Since this subject is dear to my heart, allow me to elaborate on why I think Cerny kohout is such a big deal.

The chef/owner, Vojtech Petrik, is trained in classic French technique but firmly dedicated to bringing the flavors of Czech cooking to new levels, and he is, sadly, almost alone in this effort in Prague. In a place like Vienna or Berlin he wouldn't be so exceptional, but Prague restaurants (and their patrons) have a problem with "fancy Czech" food. Either they cook its basic, classic version - which is fine but tastes basically the same everywhere; these are the same few recipes every Czech cookbook has - or they try to "upgrade" the recipes in the same few predictable ways: using a grilled steak for svickova (kills the dish, wastes the steak), using red wine reductions for venison, putting red wine and chestnuts in the cabbage (good if not authentic), fancifying the strudel with armagnac... you get the drift. But nobody has the guts to do anything a bit more daring or creative than that, and I am bored to TEARS with the same-old, same-old dishes in all the upscale spots.

But it's tough: Locals don't go for fancy Czech food ("I can have that at home") and visitors are mostly content with the same four or five fancified Czech dishes every upscale restaurant offers, or with the more everyday renditions thereof before they move on to more cosmopolitan options. (There's a gazillion Italian, Mediterranean, Asian-fusion, seafood, quasi-Tex-Mex (bizarrelly a huge hit with Czechs), and every other type of non-Czech restaurant in Prague. Most of the high-end restaurants are French, Italian or "international")
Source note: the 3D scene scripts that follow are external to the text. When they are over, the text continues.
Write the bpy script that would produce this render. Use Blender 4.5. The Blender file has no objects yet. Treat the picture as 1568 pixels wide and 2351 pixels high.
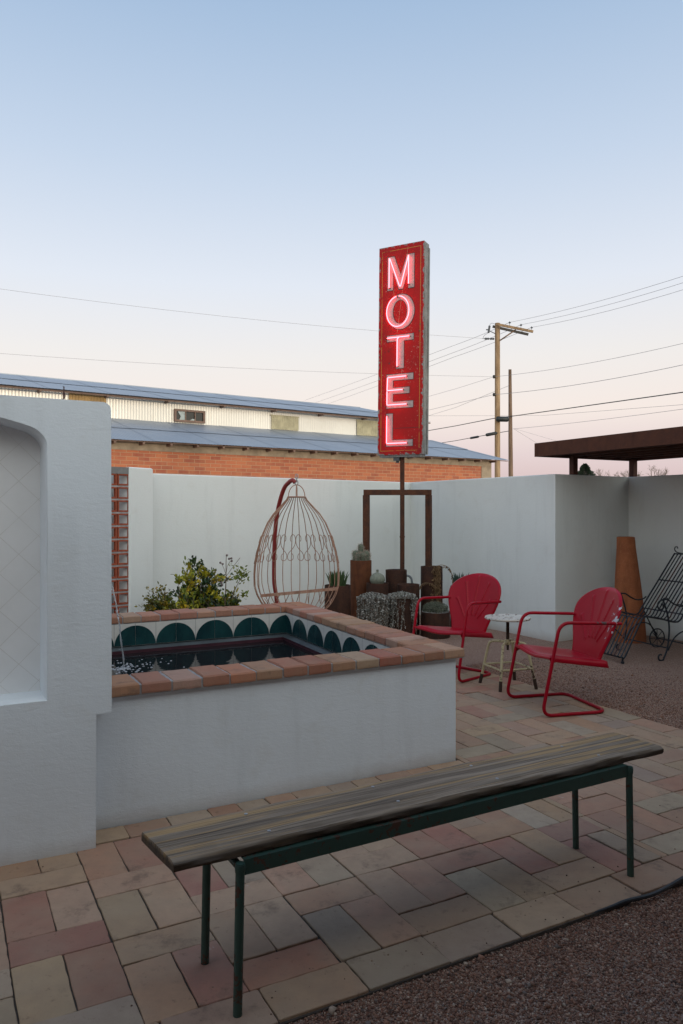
import bpy, math, random
import numpy as np
from mathutils import Vector, Matrix
random.seed(7); rnd = random.Random(11)
R = math.radians
sc = bpy.context.scene
col = sc.collection
H = 1.45; F = 1705.0; CX = 784.0; CY = 1175.5
def P(px, py, Y):
    return Vector(((px-CX)/F*Y, Y, H-(py-CY)/F*Y))
def G(px, py, z=0.0):
    Y = (H-z)*F/(py-CY); return Vector(((px-CX)/F*Y, Y, z))

# ------------------------------------------------------------ mesh builder
class MB:
    def __init__(s):
        s.v=[]; s.f=[]; s.c=[]; s.m=[]; s.M=Matrix(); s.col=(1,1,1); s.mi=0
    def add(s, vs, fs):
        n=len(s.v); s.v.extend([tuple(s.M@Vector(p)) for p in vs])
        for f in fs:
            s.f.append(tuple(i+n for i in f)); s.c.append(s.col); s.m.append(s.mi)
        return s
    def box(s, a, b):
        x0,y0,z0=a; x1,y1,z1=b
        return s.add([(x0,y0,z0),(x1,y0,z0),(x1,y1,z0),(x0,y1,z0),(x0,y0,z1),(x1,y0,z1),(x1,y1,z1),(x0,y1,z1)],
          [(0,3,2,1),(4,5,6,7),(0,1,5,4),(1,2,6,5),(2,3,7,6),(3,0,4,7)])
    def bbox(s, a, b, r=0.004):
        # box with chamfered top and vertical edges
        x0,y0,z0=a; x1,y1,z1=b
        def ring(i,z): 
            e=i
            return [(x0+e+r,y0+e,z),(x1-e-r,y0+e,z),(x1-e,y0+e+r,z),(x1-e,y1-e-r,z),(x1-e-r,y1-e,z),(x0+e+r,y1-e,z),(x0+e,y1-e-r,z),(x0+e,y0+e+r,z)]
        v=ring(0,z0)+ring(0,z1-r)+ring(r,z1)
        f=[tuple(range(7,-1,-1)),tuple(range(16,24))]
        for k in (0,8):
            for i in range(8):
                j=(i+1)%8; f.append((k+i,k+j,k+8+j,k+8+i))
        return s.add(v,f)
    def tube(s, pts, r, n=8, closed=False, cap=True):
        pts=[Vector(p) for p in pts]; N=len(pts)
        rs=r if isinstance(r,(list,tuple)) else [r]*N
        vs=[]; fs=[]; up=None
        for i,p in enumerate(pts):
            if closed: t=(pts[(i+1)%N]-pts[i-1])
            else: t=pts[min(i+1,N-1)]-pts[max(i-1,0)]
            if t.length<1e-9: t=Vector((0,0,1))
            t.normalize()
            if up is None:
                up=Vector((0,0,1)) if abs(t.z)<.9 else Vector((1,0,0))
            a=(up-t*up.dot(t))
            if a.length<1e-6: a=t.orthogonal()
            a.normalize(); up=a; b=t.cross(a)
            for k in range(n):
                w=2*math.pi*k/n
                vs.append(p+(a*math.cos(w)+b*math.sin(w))*rs[i])
        for i in range(N if closed else N-1):
            j=(i+1)%N
            for k in range(n):
                l=(k+1)%n; fs.append((i*n+k,i*n+l,j*n+l,j*n+k))
        if cap and not closed:
            fs.append(tuple(range(n-1,-1,-1))); fs.append(tuple((N-1)*n+k for k in range(n)))
        return s.add(vs,fs)
    def lathe(s, prof, n=24, c=(0,0,0)):
        vs=[]; fs=[]
        for r,z in prof:
            for k in range(n):
                w=2*math.pi*k/n; vs.append((c[0]+r*math.cos(w),c[1]+r*math.sin(w),c[2]+z))
        for i in range(len(prof)-1):
            for k in range(n):
                l=(k+1)%n; fs.append((i*n+k,i*n+l,(i+1)*n+l,(i+1)*n+k))
        if prof[0][0]>1e-5: fs.append(tuple(range(n-1,-1,-1)))
        if prof[-1][0]>1e-5: fs.append(tuple((len(prof)-1)*n+k for k in range(n)))
        return s.add(vs,fs)
    def bar(s, a, b, w, h):
        a=Vector(a); b=Vector(b); t=(b-a).normalized()
        up=Vector((0,0,1)) if abs(t.z)<.95 else Vector((0,1,0))
        x=t.cross(up).normalized(); y=x.cross(t)
        vs=[p+x*i*w/2+y*j*h/2 for p in (a,b) for i,j in ((-1,-1),(1,-1),(1,1),(-1,1))]
        return s.add(vs,[(0,1,2,3),(7,6,5,4),(0,4,5,1),(1,5,6,2),(2,6,7,3),(3,7,4,0)])
    def prism(s, poly, y0, y1):
        # polygon in x,z extruded in y
        n=len(poly)
        vs=[(x,y0,z) for x,z in poly]+[(x,y1,z) for x,z in poly]
        fs=[tuple(range(n)),tuple(range(2*n-1,n-1,-1))]
        for i in range(n):
            j=(i+1)%n; fs.append((i,n+i,n+j,j))
        return s.add(vs,fs)
    def build(s, name, mats, parent=None, smooth=False, world=False, autos=None):
        me=bpy.data.meshes.new(name)
        me.from_pydata(s.v,[],s.f)
        if not isinstance(mats,(list,tuple)): mats=[mats]
        for m in mats: me.materials.append(m)
        if len(mats)>1: me.polygons.foreach_set('material_index',s.m)
        if any(c!=(1,1,1) for c in s.c):
            at=me.color_attributes.new('Col','FLOAT_COLOR','CORNER')
            lt=np.zeros(len(me.polygons),dtype=np.int32); me.polygons.foreach_get('loop_total',lt)
            ca=np.ones((len(s.c),4),dtype=np.float32); ca[:,:3]=np.array(s.c)
            at.data.foreach_set('color',np.repeat(ca,lt,axis=0).ravel())
        me.validate(); me.update()
        if smooth:
            me.polygons.foreach_set('use_smooth',[True]*len(me.polygons))
            try: me.set_sharp_from_angle(angle=R(autos or 40))
            except Exception: pass
        o=bpy.data.objects.new(name,me); col.objects.link(o)
        if parent is not None:
            o.parent=parent
            if world: o.matrix_parent_inverse=pmat[parent.name].inverted()
        return o
pmat={}
def T(name,label,cat,loc=(0,0,0),rz=0,group=None,rot=None):
    o=bpy.data.objects.new(name,None); col.objects.link(o); o.empty_display_size=.1
    o.location=loc; o.rotation_euler=rot or (0,0,rz)
    e=o.rotation_euler.copy(); pmat[o.name]=Matrix.Translation(Vector(loc))@e.to_matrix().to_4x4()
    o['label']=label; o['category']=cat
    if group: o['group']=group
    return o
def tag(o,label,cat,group=None):
    o['label']=label; o['category']=cat
    if group: o['group']=group
    return o
def struct(o,kind='structure',label=None,cat=None):
    o['kind']=kind
    if label: o['label']=label
    if cat: o['category']=cat
    return o
def dup_tree(root):
    r=root.copy(); col.objects.link(r)
    for ch in list(root.children):
        c=ch.copy(); col.objects.link(c); c.parent=r
        for g in list(ch.children):
            d=g.copy(); col.objects.link(d); d.parent=c
    return r
def fillet(pts, rad, n=5):
    pts=[Vector(p) for p in pts]; out=[pts[0]]
    for i in range(1,len(pts)-1):
        a,b,c=pts[i-1],pts[i],pts[i+1]
        d1=(a-b); d2=(c-b); r=min(rad,d1.length*.49,d2.length*.49)
        p=b+d1.normalized()*r; q=b+d2.normalized()*r
        for k in range(n+1):
            t=k/n; out.append(p*(1-t)**2+b*2*t*(1-t)+q*t*t)
    out.append(pts[-1]); return out
def spline(pts, n=6):
    pts=[Vector(p) for p in pts]; out=[]
    for i in range(len(pts)-1):
        p0=pts[max(i-1,0)];p1=pts[i];p2=pts[i+1];p3=pts[min(i+2,len(pts)-1)]
        for k in range(n):
            t=k/n
            out.append(.5*((2*p1)+(p2-p0)*t+(2*p0-5*p1+4*p2-p3)*t*t+(3*p1-p0-3*p2+p3)*t**3))
    out.append(pts[-1]); return out

# ------------------------------------------------------------ materials
class NT:
    def __init__(s,name):
        s.m=bpy.data.materials.new(name); s.m.use_nodes=True
        s.t=s.m.node_tree; s.b=s.t.nodes['Principled BSDF']; s.L=s.t.links
        s.tc=s.t.nodes.new('ShaderNodeTexCoord')
    def n(s,typ,**k):
        x=s.t.nodes.new('ShaderNode'+typ)
        for a,b in k.items(): setattr(x,a,b)
        return x
    def vec(s,scale=(1,1,1),rot=(0,0,0)):
        mp=s.n('Mapping'); mp.inputs['Scale'].default_value=scale; mp.inputs['Rotation'].default_value=rot
        s.L.new(s.tc.outputs['Object'],mp.inputs['Vector']); return mp.outputs[0]
    def noise(s,scale,detail=4,rough=.55,vec=None,dist=0):
        x=s.n('TexNoise'); x.inputs['Scale'].default_value=scale; x.inputs['Detail'].default_value=detail
        x.inputs['Roughness'].default_value=rough; x.inputs['Distortion'].default_value=dist
        s.L.new(vec or s.tc.outputs['Object'],x.inputs['Vector']); return x.outputs[0]
    def voro(s,scale,vec=None,feat='F1',out='Distance'):
        x=s.n('TexVoronoi'); x.feature=feat; x.inputs['Scale'].default_value=scale
        s.L.new(vec or s.tc.outputs['Object'],x.inputs['Vector']); return x.outputs[out]
    def ramp(s,fac,stops,interp='LINEAR'):
        x=s.n('ValToRGB'); cr=x.color_ramp; cr.interpolation=interp
        while len(cr.elements)<len(stops): cr.elements.new(.5)
        for e,(p,c) in zip(cr.elements,stops):
            e.position=p; e.color=(c,c,c,1) if isinstance(c,(int,float)) else (*c,1)
        s.L.new(fac,x.inputs[0]); return x.outputs[0]
    def mix(s,fac,a,b,mode='MIX'):
        x=s.n('Mix'); x.data_type='RGBA'; x.blend_type=mode
        for i,v in ((0,fac),(6,a),(7,b)):
            if isinstance(v,(int,float)): x.inputs[i].default_value=v
            elif isinstance(v,tuple): x.inputs[i].default_value=(*v,1)
            else: s.L.new(v,x.inputs[i])
        return x.outputs[2]
    def math(s,op,a,b=0,c=None):
        x=s.n('Math'); x.operation=op
        for i,v in enumerate((a,b,c)):
            if v is None: continue
            if isinstance(v,(int,float)): x.inputs[i].default_value=v
            else: s.L.new(v,x.inputs[i])
        return x.outputs[0]
    def bump(s,h,dist=.002,strength=1,prev=None):
        x=s.n('Bump'); x.inputs['Distance'].default_value=dist; x.inputs['Strength'].default_value=strength
        s.L.new(h,x.inputs['Height'])
        if prev is not None: s.L.new(prev,x.inputs['Normal'])
        return x.outputs[0]
    def done(s,color=None,rough=.6,metal=0,normal=None,spec=None):
        b=s.b
        if color is not None:
            if isinstance(color,tuple): b.inputs['Base Color'].default_value=(*color,1)
            else: s.L.new(color,b.inputs['Base Color'])
        if isinstance(rough,(int,float)): b.inputs['Roughness'].default_value=rough
        else: s.L.new(rough,b.inputs['Roughness'])
        if isinstance(metal,(int,float)): b.inputs['Metallic'].default_value=metal
        else: s.L.new(metal,b.inputs['Metallic'])
        if normal is not None: s.L.new(normal,b.inputs['Normal'])
        if spec is not None: b.inputs['Specular IOR Level'].default_value=spec
        return s.m

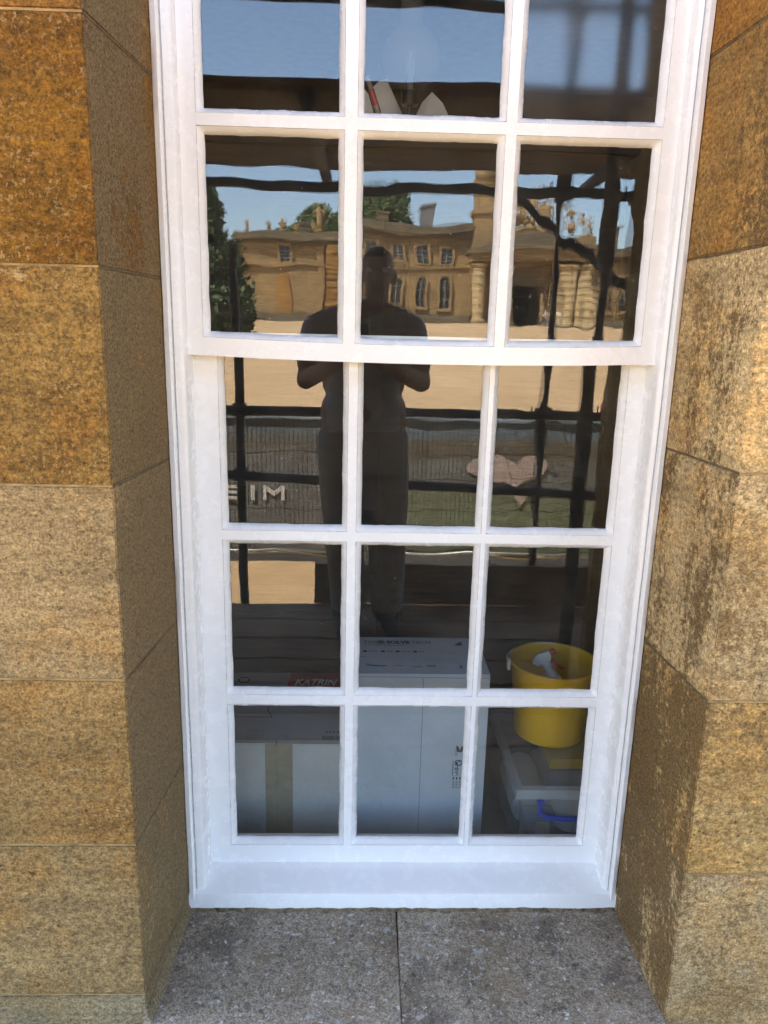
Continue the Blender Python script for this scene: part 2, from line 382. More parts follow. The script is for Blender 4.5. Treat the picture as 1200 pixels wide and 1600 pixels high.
# ------------------------------------------------------------------ ground
def ground_z(y):
    if y > -12: return 0.0
    t = min(1.0, (-12-y)/60.0); return 3.75*t*t*(3-2*t)*0.55+3.75*t*0.45
def make_ground():
    b = bmesh.new()
    ys = [400, 60, 20]+[5-i for i in range(0, 18)]+[-14-2*i for i in range(0, 34)]+[-90, -120, -300, -900]
    xs = [-900, -200, -80]+[-40+4*i for i in range(21)]+[80, 200, 900]
    g = [[b.verts.new((x, y, ground_z(y)+0.0)) for x in xs] for y in ys]
    for i in range(len(ys)-1):
        for j in range(len(xs)-1): b.faces.new((g[i][j], g[i+1][j], g[i+1][j+1], g[i][j+1]))
    bmesh.ops.recalc_face_normals(b, faces=b.faces)
    me = bpy.data.meshes.new('courtyard_ground'); b.to_mesh(me); b.free()
    if me.polygons[0].normal.z < 0: me.flip_normals()
    for p in me.polygons: p.use_smooth = True
    tag(link('courtyard_ground', me, 'gravel'), kind='structure')
make_ground()

# ------------------------------------------------------------------ the stone wall with its window opening
XL, XLB, XRF, XRB = -0.399, -0.3648, 0.614, 0.5938        # reveal arrises: left front/back, right front/back
ZS, ZH = 1.77, 4.24                        # stone sill level, window head
YF, YB = -0.32, 0.10
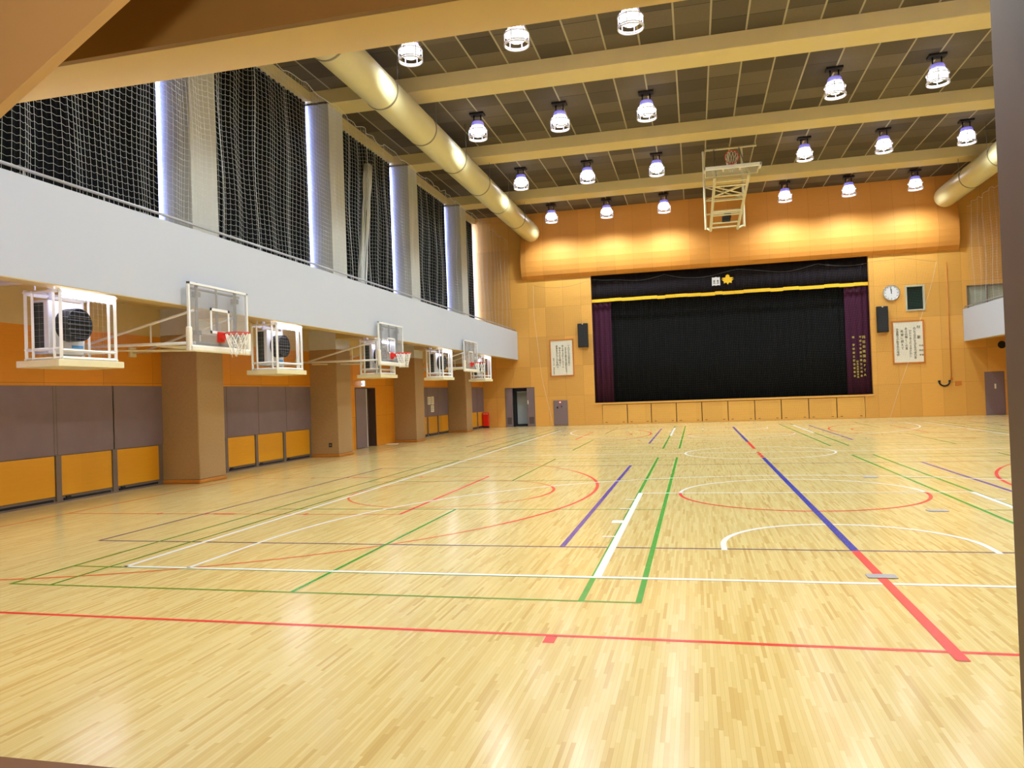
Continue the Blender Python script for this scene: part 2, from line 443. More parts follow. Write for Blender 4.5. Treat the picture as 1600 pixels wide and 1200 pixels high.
b.box(-4.8, -4.6, -3.2, 2.5, 0, 4.0); b.box(3.0, 3.2, -3.2, 2.5, 0, 4.0); b.box(-4.8, 3.2, -3.4, -3.2, 0, 4.0); b.box(-4.8, 3.2, -3.4, 2.5, 4.0, 4.2); b.box(-4.8, 3.2, 2.47, 2.498, 3.06, 4.0, 2)
struct(b.build('wall_lobby', ['lobby', 'threshold', 'lintel_board']), 'brown entrance lobby behind the doorway with dark threshold at lower left', 'lobby')

# ------------------------------------------------------------------ ceiling and beams
b = B(); b.box(XL-.4, XR+.4, 2.4, 46, ZC, ZC+.3)
struct(b.build('ceiling', 'ceiling'), 'dark acoustic board ceiling with pale grid bars', 'ceiling')
BL = ['nearest the entrance, hidden above the doorway', 'first in view behind the nearest lamp row', 'second in view, third of the row',
      'third in view, second nearest the stage', 'nearest the stage, running into the curved wood canopy']
for i, (y0, y1) in enumerate([(7.7, 8.65)]+PIL):
    b = B(); b.box(XL, XR, y0, y1, ZB, ZC+.05)
    struct(b.build('beam', 'cream', bevel=.015), 'cream ceiling beam '+['hidden above the doorway, nearest the entrance', 'standing over the first pillar, behind the lintel',
        'across the hall over the second pillar, in front of the second lamp row', 'across the hall over the third pillar, before the folded hoop',
        'across the hall over the fourth pillar, nearest the stage'][i], 'beam')
for s, x, nm in ((1, XL, 'left'), (-1, XR, 'right')):
    b = B(); b.box(x, x+s*.3, YF, YB, 10.86, ZC+.05)
    struct(b.build('trim_3' if s > 0 else 'trim_4', 'cream'), f'cream cornice strip above the {nm} gallery windows', 'cornice')

# ------------------------------------------------------------------ left wall
bays = [(YF, 14.28), (15.22, 20.85), (21.8, 27.38), (28.33, 33.98), (34.92, YB)]
wins = [(8.65, 14.28), (15.22, 20.85), (21.8, 27.38), (28.33, 33.98), (34.92, 38.45)]
b = B()
EX = (23.95, 25.62, 0, 2.12)
wall_holes(b, 'x', YF-.24, YB+.2, 3.22, ZC+.1, XL-.3, XL, [(a, c, 5.3, 10.7) for a, c in wins], 0)
wall_holes(b, 'x', YF-.24, YB+.2, 2.15, 3.22, XL-.3, XL, [], 1)
# lower storey, bay by bay
for i, (y0, y1) in enumerate([(YF-.24, 14.75), (14.75, 21.3), (21.3, 27.8), (27.8, 34.5), (34.5, YB+.2)]):
    if i == 2: wall_holes(b, 'x', y0, y1, 0, 2.15, XL-.3, XL, [EX], 1)
    else:
        b.box(XL-.3, XL, y0, y1, .87, 2.15, 2); b.box(XL-.3, XL-.02, y0, y1, 0, .87, 3)
b.box(XL-.1, -10.97, 34.8, YB+.1, 2.15, 3.22, 1); b.box(XL-.1, -10.97, 34.8, YB+.1, .87, 2.15, 2); b.box(XL-.1, -10.99, 34.8, YB+.1, 0, .87, 3); b.box(XL-.1, -10.98, 34.8, YB+.1, 3.22, 3.9, 0)
WL = b.build('wall_left', ['beige', 'orange_wood_y', 'band', 'steel_grey'])
struct(WL, 'left hall wall, amber wood above a mauve band with low wooden hatches', 'wall')
# frames, hatches and dark slots along the foot of the wall
def low_bay(y0, y1, cuts, XL=XL):
    e = [y0]+cuts+[y1]
    for i in range(len(e)-1):
        a, c = e[i]+.07, e[i+1]-.07
        b = B(); b.box(XL-.03, XL-.005, a, c, .12, .855); b.build('floor_level_hatch', 'panel_wood', WL, bevel=.004)
        b = B(); b.box(XL-.03, XL+.005, a+.05, c-.05, .015, .07); b.box(XL-.02, XL+.012, a+.1, a+.2, .03, .1, 0)
        b.build('floor_vent_slot', 'black', WL)
    for yy in cuts:
        b = B(); b.box(XL-.03, XL+.02, yy-.06, yy+.06, 0, .87); b.build('hatch_post', 'steel_grey', WL, bevel=.004)
    b = B(); b.box(XL-.03, XL+.03, y0, y1, 0, .03); b.build('floor_rail', 'steel_grey', WL)
low_bay(6.8, 14.2, [8.2, 9.8, 11.46, 12.84]); low_bay(15.22, 20.8, [16.55, 17.88, 19.28]); low_bay(28.33, 33.98, [29.7, 31.1, 32.45]); low_bay(34.92, 38.55, [36.1, 37.35], -10.97)
for i in (0, 1, 3, 4):
    y0, y1 = bays[i]; n = max(2, round((y1-y0)/1.4))
    b = B()
    for k in range(1, n):
        yy = {0: [11.46, 12.84][k-1] if k < 3 else 0}.get(i, y0+(y1-y0)*k/n) or y0+(y1-y0)*k/n
        xx = XL if i < 4 else -10.97; b.box(xx-.01, xx+.006, yy-.012, yy+.012, .87, 2.15)
    b.build('band_seam', 'steel_grey', WL)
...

Cerny kohout, plus the newly-opened, unfortunately-named Czechouse (eek) at the Hilton hotel, are the only Prague restaurants I know of that consciously rise to the challenge of CAN YOU DO SOMETHING CREATIVE WITH CZECH FOOD? Can it be more than roast duck, dumplings, cabbage, goulash, schnitzel, roast pork and beer?????

Chef Petrik is so restless he can't bear to keep the same menu for more than a month (although he'll have to; in the old place he changed it every month). He digs through old cookbooks and constantly develops new recipes and sources unique local and seasonal ingredients; he also bakes, makes sausages, liqueurs...

I didn't have time to eat at the restaurant during my visit a week ago but will in February. My best-ever meal in Prague (and I've had many) was his 2003 Easter tasting menu, which I have kept and will reproduce here, just to give you and idea of what you might expect:

Lightly roasted zander [a type of freshwaters fish similar to pike] fillet with carrot gallantine filled with trout tartare and spring vegetables, served on celeriac-pumpkin sauté

Spring cream of herbs soup with yolk quenelles, young nettle leaves and croutons

Boneless kid roasted with garlic and wild carraway, combined with a fried lamb chop in a herb crust, served with Easter pudding and sautéed spinach

Sweet Easter bread with walnuts and chocolate baked in a timbale, served with dandelion-honey sauce and a quenelle of walnut ice cream.

My memory is that everything was delicious, the flavors were familiarly Central European but unlike anything that ever came out of my grandmother's or mother's kitchen. I also recall that even though I am a total dessert fiend, the kid with the lamb chop were the best thing.

LOCATION AND DECOR: The new Cerny kohout is on a quiet street near the National Theatre, in the New Town. Easy access from center but not in the touristy area. The restaurant has two levels. The ground floor is used mostly for breakfast and lunch. Nice old tiled floor but decor otherwise unremarkable. The lower floor is the restaurant itself: red walls with Old Naster-style still life paintings, brocade drapes, white tablecloths. Well-stocked bar. The atmosphere is classy and intimate, but it won't win any design awards. I think both rooms seat a maximum of about 20 people each.

I can't comment on service since I didn't eat in the new location.

I definitely plan on eating there in February and will post. Let me know what you think if you eat there. I have linked a current review from the Prague Post.